A linear transformation $T: \R^n \rightarrow \R^m$ is onto if, for any $b$ in $\R^m$ , there is an $x$ in $\R^n$ such that $T(x)=b$ .

Ex. $T: \R^3 \rightarrow \R^2, \ T(x)=\begin{pmatrix} 1&0&0\\0&1&0 \end{pmatrix}x.$ Is $T$ onto?
Yes, because this is equivalent to asking whether $Ax=b$ will always have a solution. $A$ has a pivot position in every row, so its columns span $\R^2$ , so its associated function $T$ is onto.

One-to-One Functions

A linear transformation $T: \R^n \rightarrow \R^m$ is one-to-one if $T(v_1)=T(v_2)$ implies that $v_1=v_2$ (i.e., its inverse will also be a function).
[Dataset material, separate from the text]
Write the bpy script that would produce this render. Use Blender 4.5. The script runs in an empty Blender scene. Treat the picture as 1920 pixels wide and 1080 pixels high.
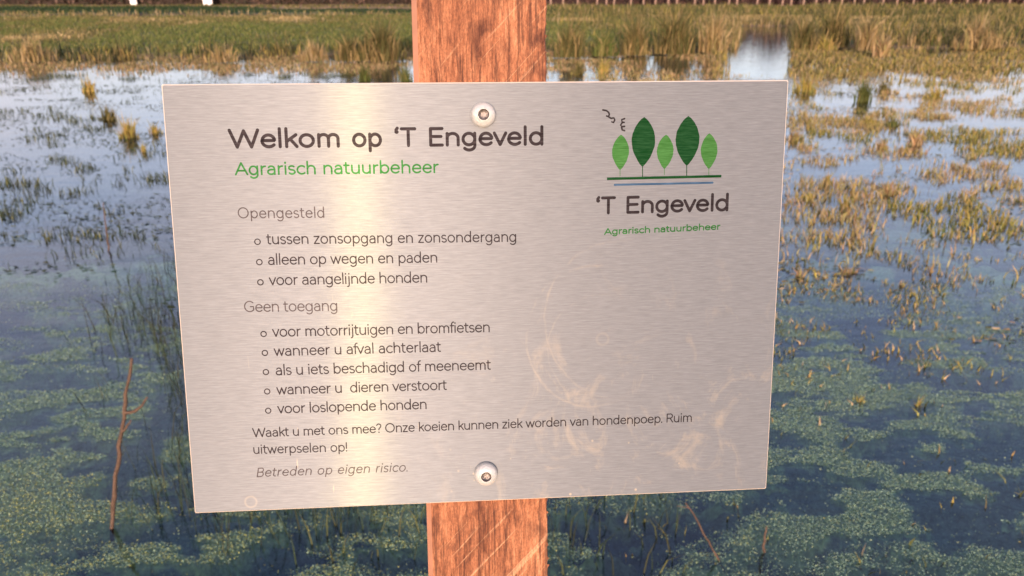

Using the linear transformation from the previous example, $T\begin{pmatrix} 1\\2\\3 \end{pmatrix}=\begin{pmatrix} 1\\2 \end{pmatrix}$ and $T\begin{pmatrix} 1\\2\\4 \end{pmatrix}=\begin{pmatrix} 1\\2 \end{pmatrix},$ but $\begin{pmatrix} 1\\2\\3 \end{pmatrix}\neq \begin{pmatrix} 1\\2\\4 \end{pmatrix};$ therefore, $T$ is not one-to-one.

If $T(x)=0$ has only the trivial solution, then $T$ is one-to-one. This is the same definition as linear independence for the column vectors of the standard matrix of T!